## WHAT TO DO
Quote only the part that opens with the line containing "Keep writing the" and closes with the line containing "s = 1 if v1 > v0 else -1". Keep both of those lines.

## DATASET EXTRACT
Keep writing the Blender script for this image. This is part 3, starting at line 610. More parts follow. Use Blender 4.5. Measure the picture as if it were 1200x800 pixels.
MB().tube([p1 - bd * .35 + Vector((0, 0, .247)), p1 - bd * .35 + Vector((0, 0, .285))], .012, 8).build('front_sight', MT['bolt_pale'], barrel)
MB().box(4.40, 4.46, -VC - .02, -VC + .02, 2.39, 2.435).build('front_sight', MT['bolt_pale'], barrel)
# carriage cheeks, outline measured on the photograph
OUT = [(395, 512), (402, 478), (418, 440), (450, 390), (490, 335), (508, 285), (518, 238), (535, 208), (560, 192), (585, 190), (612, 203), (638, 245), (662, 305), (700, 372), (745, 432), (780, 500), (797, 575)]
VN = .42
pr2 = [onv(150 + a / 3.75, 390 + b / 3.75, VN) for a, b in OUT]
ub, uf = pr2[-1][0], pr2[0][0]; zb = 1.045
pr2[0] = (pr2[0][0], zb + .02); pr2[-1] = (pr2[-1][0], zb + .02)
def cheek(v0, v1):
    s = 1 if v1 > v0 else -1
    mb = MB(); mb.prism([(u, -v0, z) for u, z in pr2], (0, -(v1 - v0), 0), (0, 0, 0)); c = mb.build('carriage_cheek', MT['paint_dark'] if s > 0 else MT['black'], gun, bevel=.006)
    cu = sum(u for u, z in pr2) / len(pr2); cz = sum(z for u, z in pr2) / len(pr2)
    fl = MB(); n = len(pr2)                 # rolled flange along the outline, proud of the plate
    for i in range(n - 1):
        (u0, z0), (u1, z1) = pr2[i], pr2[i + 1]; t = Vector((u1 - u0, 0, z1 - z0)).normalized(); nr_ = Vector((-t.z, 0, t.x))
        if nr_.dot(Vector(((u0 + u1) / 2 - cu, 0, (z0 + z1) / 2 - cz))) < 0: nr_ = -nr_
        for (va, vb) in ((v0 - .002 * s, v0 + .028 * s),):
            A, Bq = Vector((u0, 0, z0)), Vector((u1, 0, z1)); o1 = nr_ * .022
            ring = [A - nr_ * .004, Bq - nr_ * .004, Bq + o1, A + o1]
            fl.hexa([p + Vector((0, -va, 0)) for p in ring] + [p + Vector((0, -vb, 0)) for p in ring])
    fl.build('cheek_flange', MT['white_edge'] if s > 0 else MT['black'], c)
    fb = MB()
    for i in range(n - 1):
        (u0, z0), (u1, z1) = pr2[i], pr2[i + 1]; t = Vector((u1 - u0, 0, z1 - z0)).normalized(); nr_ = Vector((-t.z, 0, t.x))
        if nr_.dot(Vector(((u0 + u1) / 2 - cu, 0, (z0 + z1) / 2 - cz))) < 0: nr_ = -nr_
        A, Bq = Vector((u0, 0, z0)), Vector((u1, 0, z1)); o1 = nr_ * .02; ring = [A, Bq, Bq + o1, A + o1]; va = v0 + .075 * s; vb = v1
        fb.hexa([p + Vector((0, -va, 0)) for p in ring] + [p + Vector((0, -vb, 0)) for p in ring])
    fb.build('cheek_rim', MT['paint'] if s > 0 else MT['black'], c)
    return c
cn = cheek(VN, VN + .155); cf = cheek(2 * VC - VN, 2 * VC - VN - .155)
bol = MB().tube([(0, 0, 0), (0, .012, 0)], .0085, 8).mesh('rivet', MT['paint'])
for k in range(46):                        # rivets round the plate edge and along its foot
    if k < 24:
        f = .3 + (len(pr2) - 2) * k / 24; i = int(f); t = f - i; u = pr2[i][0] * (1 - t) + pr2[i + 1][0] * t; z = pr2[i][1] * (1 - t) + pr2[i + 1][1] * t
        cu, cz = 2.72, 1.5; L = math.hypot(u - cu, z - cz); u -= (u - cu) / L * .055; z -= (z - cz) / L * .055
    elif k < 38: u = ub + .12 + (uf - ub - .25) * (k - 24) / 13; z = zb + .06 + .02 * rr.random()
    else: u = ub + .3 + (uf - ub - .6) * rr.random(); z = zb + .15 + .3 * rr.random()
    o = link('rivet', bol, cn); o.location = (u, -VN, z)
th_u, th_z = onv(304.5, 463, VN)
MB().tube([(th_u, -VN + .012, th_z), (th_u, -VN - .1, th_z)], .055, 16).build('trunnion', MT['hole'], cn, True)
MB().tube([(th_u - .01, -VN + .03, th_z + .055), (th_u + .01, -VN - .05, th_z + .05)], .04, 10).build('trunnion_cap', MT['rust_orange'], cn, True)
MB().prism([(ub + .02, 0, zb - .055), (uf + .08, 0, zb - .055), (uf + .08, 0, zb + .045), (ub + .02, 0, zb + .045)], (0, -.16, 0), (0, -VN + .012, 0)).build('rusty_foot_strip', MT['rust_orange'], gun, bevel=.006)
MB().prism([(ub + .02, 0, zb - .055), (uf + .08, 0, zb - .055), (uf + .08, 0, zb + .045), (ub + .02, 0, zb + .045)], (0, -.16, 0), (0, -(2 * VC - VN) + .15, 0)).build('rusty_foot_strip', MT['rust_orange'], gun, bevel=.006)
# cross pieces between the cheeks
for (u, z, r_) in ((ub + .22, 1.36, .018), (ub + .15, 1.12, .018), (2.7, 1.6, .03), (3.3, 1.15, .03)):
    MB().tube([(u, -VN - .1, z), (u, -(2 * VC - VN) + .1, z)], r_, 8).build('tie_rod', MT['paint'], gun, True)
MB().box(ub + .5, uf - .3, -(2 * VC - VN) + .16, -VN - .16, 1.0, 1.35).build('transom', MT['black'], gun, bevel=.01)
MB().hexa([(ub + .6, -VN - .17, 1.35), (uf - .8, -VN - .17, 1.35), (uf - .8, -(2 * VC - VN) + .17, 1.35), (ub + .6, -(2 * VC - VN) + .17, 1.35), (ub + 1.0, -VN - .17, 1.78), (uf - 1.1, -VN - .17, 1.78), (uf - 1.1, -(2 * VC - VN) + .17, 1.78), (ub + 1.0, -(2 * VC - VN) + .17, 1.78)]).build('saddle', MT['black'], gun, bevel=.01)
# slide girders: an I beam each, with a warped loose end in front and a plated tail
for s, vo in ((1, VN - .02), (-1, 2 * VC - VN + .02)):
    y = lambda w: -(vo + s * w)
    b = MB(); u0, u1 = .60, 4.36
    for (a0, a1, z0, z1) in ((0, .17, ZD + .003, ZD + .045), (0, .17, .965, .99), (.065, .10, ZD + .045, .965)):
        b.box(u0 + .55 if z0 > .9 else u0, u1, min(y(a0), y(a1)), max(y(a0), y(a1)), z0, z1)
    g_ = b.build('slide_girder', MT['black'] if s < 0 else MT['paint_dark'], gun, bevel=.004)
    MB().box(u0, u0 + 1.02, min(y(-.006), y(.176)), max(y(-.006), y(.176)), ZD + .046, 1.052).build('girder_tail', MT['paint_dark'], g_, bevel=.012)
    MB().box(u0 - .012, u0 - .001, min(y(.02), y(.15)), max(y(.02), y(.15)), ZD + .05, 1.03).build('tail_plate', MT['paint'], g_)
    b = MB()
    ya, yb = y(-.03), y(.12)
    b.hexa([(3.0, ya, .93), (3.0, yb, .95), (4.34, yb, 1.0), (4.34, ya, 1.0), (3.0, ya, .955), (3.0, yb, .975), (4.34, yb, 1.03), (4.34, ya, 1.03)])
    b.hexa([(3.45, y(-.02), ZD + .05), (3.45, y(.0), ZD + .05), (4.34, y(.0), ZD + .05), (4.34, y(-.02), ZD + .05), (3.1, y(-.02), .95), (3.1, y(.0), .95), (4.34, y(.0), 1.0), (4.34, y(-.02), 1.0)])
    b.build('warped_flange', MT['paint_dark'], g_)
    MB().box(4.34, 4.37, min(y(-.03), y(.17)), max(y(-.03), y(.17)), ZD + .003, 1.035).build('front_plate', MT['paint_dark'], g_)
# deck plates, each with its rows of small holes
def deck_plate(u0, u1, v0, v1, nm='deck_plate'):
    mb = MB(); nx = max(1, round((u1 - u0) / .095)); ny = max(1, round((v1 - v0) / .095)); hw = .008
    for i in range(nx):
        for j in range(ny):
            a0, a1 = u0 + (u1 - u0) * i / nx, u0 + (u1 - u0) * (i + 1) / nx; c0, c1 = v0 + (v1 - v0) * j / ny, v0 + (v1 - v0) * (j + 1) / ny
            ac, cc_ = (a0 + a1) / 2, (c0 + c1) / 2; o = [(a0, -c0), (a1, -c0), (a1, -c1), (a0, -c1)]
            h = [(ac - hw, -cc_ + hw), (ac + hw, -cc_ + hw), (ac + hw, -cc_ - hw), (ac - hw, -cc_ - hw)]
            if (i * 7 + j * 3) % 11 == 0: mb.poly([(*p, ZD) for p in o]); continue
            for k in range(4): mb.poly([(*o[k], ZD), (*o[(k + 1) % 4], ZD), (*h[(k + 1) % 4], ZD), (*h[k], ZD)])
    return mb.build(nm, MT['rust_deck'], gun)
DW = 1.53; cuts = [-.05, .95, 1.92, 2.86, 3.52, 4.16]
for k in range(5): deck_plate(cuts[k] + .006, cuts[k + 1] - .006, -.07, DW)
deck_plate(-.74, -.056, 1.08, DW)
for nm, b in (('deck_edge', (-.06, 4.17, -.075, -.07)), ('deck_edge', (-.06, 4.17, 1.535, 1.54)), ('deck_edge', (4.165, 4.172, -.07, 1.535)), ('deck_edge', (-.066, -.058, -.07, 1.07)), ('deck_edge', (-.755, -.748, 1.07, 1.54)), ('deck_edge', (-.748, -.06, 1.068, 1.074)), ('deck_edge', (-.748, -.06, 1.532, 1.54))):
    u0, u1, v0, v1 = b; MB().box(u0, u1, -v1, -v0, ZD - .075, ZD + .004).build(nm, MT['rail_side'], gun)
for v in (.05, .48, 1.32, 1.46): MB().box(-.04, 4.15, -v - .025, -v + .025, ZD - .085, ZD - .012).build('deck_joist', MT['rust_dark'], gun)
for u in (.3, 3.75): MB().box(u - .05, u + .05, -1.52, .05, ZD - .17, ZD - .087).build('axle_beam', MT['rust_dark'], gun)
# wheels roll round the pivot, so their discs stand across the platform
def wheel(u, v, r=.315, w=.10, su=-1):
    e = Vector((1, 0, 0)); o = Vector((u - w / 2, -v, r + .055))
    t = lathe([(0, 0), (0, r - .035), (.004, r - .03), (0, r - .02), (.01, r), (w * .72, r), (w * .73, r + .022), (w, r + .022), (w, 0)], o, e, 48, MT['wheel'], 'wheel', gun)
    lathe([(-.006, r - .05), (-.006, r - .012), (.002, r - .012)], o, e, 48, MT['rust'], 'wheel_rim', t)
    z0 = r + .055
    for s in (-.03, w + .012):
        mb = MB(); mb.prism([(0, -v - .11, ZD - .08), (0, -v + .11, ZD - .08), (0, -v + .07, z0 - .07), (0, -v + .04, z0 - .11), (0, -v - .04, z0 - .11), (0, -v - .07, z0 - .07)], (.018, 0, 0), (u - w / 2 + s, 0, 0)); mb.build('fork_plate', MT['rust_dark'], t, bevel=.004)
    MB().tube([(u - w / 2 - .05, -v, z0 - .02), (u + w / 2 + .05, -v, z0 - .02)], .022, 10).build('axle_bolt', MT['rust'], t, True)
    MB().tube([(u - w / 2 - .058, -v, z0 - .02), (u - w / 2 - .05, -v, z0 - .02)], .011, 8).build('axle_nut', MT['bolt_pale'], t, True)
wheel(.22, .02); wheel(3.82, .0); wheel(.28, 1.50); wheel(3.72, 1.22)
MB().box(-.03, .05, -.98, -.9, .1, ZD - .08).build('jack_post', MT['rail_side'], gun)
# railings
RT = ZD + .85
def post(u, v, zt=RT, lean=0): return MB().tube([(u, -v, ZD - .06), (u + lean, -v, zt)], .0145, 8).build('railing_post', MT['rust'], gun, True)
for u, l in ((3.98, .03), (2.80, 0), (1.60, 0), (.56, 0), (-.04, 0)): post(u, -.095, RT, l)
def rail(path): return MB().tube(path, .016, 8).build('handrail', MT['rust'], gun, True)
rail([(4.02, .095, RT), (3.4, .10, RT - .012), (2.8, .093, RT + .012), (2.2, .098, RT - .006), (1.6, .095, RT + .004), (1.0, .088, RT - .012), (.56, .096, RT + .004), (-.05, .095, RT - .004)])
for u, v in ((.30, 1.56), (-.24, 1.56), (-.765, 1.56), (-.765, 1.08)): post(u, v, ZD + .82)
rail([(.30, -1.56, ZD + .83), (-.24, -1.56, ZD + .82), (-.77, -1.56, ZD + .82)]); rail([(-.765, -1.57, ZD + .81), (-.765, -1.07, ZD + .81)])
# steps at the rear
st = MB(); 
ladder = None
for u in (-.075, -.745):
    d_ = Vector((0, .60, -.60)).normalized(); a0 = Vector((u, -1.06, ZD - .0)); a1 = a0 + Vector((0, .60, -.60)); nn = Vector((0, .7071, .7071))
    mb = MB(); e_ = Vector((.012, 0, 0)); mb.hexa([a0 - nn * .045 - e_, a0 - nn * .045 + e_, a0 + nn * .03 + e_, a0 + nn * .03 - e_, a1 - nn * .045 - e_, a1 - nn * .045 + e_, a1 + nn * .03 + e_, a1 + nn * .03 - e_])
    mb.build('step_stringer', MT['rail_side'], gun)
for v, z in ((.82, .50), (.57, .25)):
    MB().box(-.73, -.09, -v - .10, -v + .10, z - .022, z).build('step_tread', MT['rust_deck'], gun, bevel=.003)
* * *
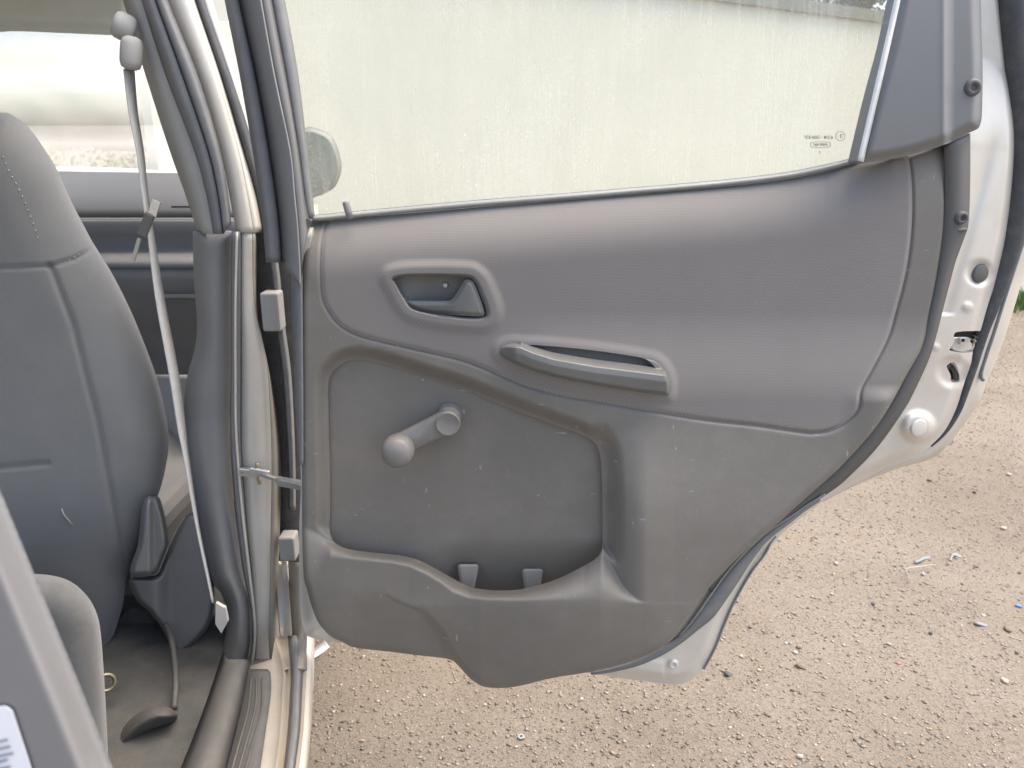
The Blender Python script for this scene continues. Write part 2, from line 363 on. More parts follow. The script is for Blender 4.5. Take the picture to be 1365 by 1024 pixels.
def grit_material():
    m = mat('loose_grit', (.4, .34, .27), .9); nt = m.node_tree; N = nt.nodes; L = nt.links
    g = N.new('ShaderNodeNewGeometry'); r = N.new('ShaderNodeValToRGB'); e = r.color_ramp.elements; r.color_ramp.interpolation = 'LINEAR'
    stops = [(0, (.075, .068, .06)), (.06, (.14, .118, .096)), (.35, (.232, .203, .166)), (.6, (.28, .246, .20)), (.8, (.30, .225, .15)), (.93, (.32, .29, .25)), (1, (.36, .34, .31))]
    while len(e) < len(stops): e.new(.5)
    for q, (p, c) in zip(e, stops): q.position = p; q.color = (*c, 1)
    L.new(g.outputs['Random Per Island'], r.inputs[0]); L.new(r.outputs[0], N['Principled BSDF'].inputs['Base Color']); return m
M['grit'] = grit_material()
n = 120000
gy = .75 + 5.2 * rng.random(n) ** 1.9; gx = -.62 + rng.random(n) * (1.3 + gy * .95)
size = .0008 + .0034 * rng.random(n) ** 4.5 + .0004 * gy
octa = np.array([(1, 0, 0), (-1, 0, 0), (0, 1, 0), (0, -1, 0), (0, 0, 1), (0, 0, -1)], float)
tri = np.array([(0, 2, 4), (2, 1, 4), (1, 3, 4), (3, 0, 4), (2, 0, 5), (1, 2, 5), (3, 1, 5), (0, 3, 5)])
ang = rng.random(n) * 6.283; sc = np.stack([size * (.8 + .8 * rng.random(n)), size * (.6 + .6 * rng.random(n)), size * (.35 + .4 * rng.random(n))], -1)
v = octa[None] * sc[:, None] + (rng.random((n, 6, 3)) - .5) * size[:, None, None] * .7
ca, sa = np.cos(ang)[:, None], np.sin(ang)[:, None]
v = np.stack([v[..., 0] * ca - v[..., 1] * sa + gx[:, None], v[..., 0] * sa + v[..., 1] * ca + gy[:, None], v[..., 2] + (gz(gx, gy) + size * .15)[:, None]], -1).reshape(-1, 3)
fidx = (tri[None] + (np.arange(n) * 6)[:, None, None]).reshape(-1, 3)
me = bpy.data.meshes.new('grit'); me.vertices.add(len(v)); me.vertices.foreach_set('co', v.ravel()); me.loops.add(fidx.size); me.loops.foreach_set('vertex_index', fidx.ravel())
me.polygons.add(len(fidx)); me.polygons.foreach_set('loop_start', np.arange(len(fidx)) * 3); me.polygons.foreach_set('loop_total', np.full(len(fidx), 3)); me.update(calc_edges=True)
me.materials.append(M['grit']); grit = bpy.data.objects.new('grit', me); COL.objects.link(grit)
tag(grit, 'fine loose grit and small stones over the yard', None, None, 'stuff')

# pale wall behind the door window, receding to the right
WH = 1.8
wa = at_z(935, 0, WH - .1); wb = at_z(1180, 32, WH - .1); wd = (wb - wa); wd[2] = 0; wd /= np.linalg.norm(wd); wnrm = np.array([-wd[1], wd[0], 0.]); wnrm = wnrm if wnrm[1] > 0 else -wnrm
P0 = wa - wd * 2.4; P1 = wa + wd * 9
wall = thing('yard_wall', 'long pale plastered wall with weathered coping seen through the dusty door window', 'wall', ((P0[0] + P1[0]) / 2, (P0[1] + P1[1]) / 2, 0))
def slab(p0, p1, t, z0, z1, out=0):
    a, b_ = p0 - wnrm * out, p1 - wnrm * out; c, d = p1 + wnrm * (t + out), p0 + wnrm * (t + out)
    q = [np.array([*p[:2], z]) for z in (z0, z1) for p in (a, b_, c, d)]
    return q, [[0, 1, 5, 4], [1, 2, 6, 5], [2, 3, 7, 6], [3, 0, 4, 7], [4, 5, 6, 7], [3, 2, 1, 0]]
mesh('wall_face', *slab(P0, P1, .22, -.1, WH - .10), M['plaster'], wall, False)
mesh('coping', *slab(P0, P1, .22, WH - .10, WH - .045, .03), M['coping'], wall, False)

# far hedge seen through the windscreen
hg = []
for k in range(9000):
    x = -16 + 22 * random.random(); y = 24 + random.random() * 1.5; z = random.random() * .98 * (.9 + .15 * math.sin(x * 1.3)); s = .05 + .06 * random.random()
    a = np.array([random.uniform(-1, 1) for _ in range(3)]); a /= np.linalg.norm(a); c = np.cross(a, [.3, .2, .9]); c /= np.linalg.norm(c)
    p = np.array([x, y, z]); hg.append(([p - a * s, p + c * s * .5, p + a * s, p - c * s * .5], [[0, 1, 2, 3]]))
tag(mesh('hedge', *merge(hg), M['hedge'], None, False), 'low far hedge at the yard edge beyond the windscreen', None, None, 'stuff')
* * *
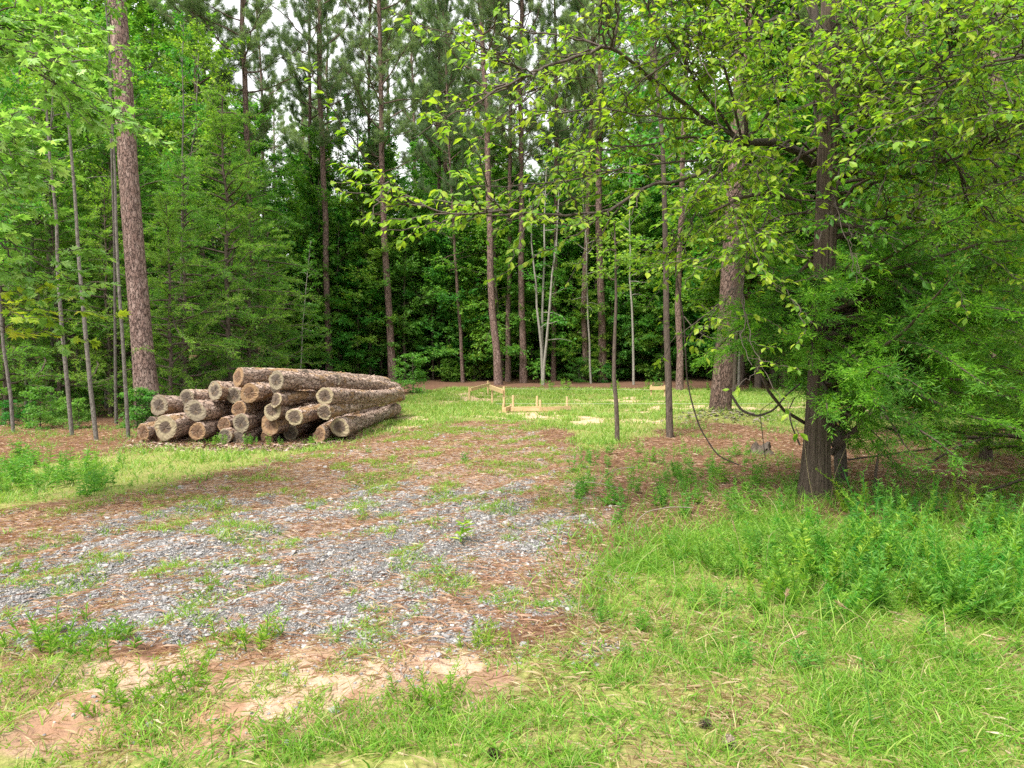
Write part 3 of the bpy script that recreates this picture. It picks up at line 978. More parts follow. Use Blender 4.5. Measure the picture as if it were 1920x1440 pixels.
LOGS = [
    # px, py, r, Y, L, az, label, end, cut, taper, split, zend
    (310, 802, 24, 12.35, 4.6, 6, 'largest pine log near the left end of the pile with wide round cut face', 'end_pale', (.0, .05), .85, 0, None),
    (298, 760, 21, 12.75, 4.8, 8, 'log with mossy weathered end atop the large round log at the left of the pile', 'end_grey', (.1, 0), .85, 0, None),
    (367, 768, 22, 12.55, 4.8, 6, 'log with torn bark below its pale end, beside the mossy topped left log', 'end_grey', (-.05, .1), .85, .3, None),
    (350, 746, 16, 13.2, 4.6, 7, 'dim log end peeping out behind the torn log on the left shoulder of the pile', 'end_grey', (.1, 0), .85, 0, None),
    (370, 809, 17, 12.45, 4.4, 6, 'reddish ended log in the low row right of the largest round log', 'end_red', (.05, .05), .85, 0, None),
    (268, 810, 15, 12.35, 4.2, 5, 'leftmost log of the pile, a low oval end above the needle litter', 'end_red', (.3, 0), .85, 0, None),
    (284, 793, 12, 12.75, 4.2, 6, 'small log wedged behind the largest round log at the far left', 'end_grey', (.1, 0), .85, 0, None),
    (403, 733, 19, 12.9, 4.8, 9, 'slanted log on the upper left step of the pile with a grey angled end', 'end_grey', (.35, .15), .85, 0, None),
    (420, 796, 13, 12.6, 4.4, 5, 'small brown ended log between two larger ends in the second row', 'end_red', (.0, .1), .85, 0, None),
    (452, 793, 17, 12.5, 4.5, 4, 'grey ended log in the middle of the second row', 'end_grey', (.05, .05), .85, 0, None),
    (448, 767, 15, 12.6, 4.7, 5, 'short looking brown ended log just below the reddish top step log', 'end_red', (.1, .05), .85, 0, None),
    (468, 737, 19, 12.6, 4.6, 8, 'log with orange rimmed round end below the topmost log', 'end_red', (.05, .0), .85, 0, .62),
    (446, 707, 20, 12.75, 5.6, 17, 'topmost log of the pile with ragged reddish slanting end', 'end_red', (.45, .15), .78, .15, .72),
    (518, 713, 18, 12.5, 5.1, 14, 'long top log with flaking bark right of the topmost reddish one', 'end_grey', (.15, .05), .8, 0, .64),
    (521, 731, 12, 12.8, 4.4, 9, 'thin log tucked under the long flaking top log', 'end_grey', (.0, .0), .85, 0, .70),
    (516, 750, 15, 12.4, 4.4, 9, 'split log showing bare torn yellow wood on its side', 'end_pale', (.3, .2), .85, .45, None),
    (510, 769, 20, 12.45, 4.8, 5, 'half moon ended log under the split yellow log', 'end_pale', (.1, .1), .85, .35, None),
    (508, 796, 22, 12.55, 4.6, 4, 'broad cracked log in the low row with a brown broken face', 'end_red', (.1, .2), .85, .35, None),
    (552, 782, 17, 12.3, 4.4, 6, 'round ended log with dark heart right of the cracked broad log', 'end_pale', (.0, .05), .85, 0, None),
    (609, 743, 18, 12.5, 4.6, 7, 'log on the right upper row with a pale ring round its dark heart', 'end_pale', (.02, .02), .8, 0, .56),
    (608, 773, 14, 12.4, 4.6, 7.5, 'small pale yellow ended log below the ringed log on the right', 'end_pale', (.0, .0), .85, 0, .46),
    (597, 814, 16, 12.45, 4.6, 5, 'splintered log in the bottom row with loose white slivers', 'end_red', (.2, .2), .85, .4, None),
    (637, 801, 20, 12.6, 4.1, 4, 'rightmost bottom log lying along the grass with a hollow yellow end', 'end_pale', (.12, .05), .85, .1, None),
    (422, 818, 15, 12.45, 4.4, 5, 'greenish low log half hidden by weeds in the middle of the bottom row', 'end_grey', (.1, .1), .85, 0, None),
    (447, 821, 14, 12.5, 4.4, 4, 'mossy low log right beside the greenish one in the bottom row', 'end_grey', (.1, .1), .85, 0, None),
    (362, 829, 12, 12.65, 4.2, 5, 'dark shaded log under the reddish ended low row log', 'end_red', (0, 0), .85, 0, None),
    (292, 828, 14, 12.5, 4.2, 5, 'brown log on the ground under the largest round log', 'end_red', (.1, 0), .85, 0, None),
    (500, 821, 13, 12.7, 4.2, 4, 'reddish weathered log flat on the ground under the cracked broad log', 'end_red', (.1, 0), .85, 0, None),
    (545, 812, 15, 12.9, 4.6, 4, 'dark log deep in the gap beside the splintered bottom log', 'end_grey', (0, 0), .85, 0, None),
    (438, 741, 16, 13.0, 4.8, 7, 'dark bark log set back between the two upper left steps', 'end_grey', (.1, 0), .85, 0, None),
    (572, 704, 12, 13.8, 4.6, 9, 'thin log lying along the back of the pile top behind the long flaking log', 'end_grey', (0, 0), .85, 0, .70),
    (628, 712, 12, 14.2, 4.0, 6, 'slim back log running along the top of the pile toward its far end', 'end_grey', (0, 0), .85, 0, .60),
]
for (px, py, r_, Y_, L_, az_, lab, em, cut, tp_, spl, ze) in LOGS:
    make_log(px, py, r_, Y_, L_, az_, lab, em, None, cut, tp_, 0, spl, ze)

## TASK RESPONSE
Keep writing the Blender script for this image. This is part 3, starting at line 610. More parts follow. Use Blender 4.5. Measure the picture as if it were 1200x800 pixels.
MB().tube([p1 - bd * .35 + Vector((0, 0, .247)), p1 - bd * .35 + Vector((0, 0, .285))], .012, 8).build('front_sight', MT['bolt_pale'], barrel)
MB().box(4.40, 4.46, -VC - .02, -VC + .02, 2.39, 2.435).build('front_sight', MT['bolt_pale'], barrel)
# carriage cheeks, outline measured on the photograph
OUT = [(395, 512), (402, 478), (418, 440), (450, 390), (490, 335), (508, 285), (518, 238), (535, 208), (560, 192), (585, 190), (612, 203), (638, 245), (662, 305), (700, 372), (745, 432), (780, 500), (797, 575)]
VN = .42
pr2 = [onv(150 + a / 3.75, 390 + b / 3.75, VN) for a, b in OUT]
ub, uf = pr2[-1][0], pr2[0][0]; zb = 1.045
pr2[0] = (pr2[0][0], zb + .02); pr2[-1] = (pr2[-1][0], zb + .02)
def cheek(v0, v1):
    s = 1 if v1 > v0 else -1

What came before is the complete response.